L’Italia detiene numerosi interessi in Libia, a partire dal petrolio. L’ENI, che a causa dell’insolvenza della politica estera italiana ha deciso di fare da sé, è la più grande compagnia operante sul territorio. Per comprendere però anche la centralità dell’esportazione petrolifera per la Libia, basti pensare che il 70% del PIL nazionale e il 95% dell’export libico si basa sugli idrocarburi. Inoltre, la rendita che deriva da questo settore rappresenta circa il 90% delle entrate statali. L’importanza dell’Italia è legata proprio alla presenza della compagnia petrolifera. Per quanto riguarda l’esportazione, una parte consistente degli idrocarburi raggiunge il nostro Paese. L’esempio più significativo del legame tra Italia e Libia è quello del gas di Wafa e Bahr Essalam che viene trasportato attraverso il gasdotto Greenstream fino a Gela, in Sicilia. Inoltre, la Libia ha assunto una particolare importanza per quanto riguarda i flussi migratori.
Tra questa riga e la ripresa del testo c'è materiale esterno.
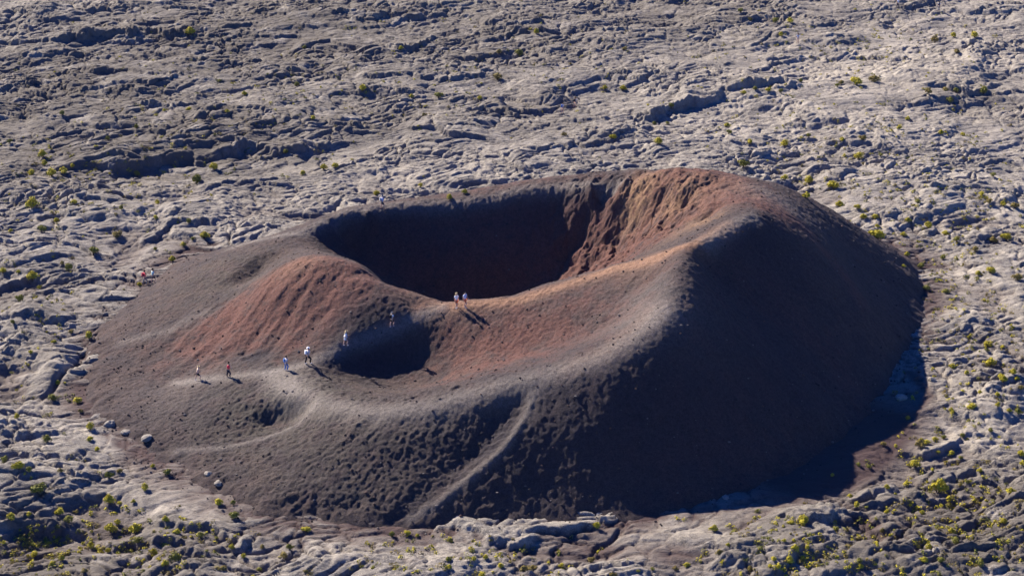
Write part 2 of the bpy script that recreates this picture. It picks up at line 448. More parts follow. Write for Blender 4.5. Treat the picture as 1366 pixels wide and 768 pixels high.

Negli ultimi anni il nostro Paese ha preso la strana decisione di collaborare con il governo libico per ridurre gli sbarchi firmando un memorandum fortemente contestato a causa della totale assenza della tutela dei diritti dei migranti.

E’ facile intuire che un rafforzamento di Haftar rappresenterebbe il principale rischio per l’Italia, poiché un ulteriore innalzamento del conflitto significherebbe una maggior interferenza di forze esterne nel Paese. Se le milizie del generale entrassero a Tripoli, ciò vorrebbe dire che i ministeri, le banche e la stessa Compagnia Nazionale Libica non potrebbero più operare per la mancanza delle condizioni minime di sicurezza. Ciò metterebbe in crisi il sistema di distribuzione delle rendite petrolifere.

Senza contare le conseguenze sociali causate dalla guerra in una città di un milione e mezzo di abitanti. Una situazione molto simile a quella siriana dove russi e turchi si scontrano causando 800mila profughi in fuga dalle macerie. In Libia, una situazione del genere determinerebbe la fine della gestione dei flussi migratori a causa della mancanza di fondi e istituzioni in grado di porre un freno alle partenze. Infine, alcuni gruppi armati che gestiscono i campi di detenzione potrebbero decidere di unirsi ad Haftar, liberando i detenuti e spedendoli in Italia. In sintesi il nostro governo si troverebbe a gestire una grave crisi umanitaria senza nessuna possibilità di limitare le partenze dal territorio libico.

Dal punto di vista economico, l’aumento del livello di violenza del conflitto determinerebbe un calo della produzione di idrocarburi e la cessazione dell’attività estrattiva in diversi impianti. Se Haftar dovesse vincere la guerra sarebbe davvero la fine per la presenza italiana in Libia, la quale verrebbe fortemente ridimensionata a favore delle aziende di stati “amici”.

In attesa della prossima mossa dei contendenti internazionali, la scioglimento della matassa libica appare ancora lontana. Con Haftar e Al Serraj protetti da attori anti-europei e senza scrupoli, la soluzione diplomatica appare totalmente improbabile. Rendere effettivo l’embargo delle armi attraverso l’istituzione di una forza navale ben armata e che presidi le coste libiche potrebbe essere una prima soluzione. Ma ciò non basterebbe, poiché i confini terrestri sono nelle mani del generale. La creazione di un contingente interforze guidato dall’Italia porrebbe Haftar davanti ad una scelta: accordarsi o rinunciare ad ogni credibilità internazionale. Ciò che conta, però, è che l’Europa (e l’Italia) torni finalmente a farsi sentire attraverso un’unica voce, mettendo da parte le singole rivalità individuali e agendo prima che sia troppo tardi.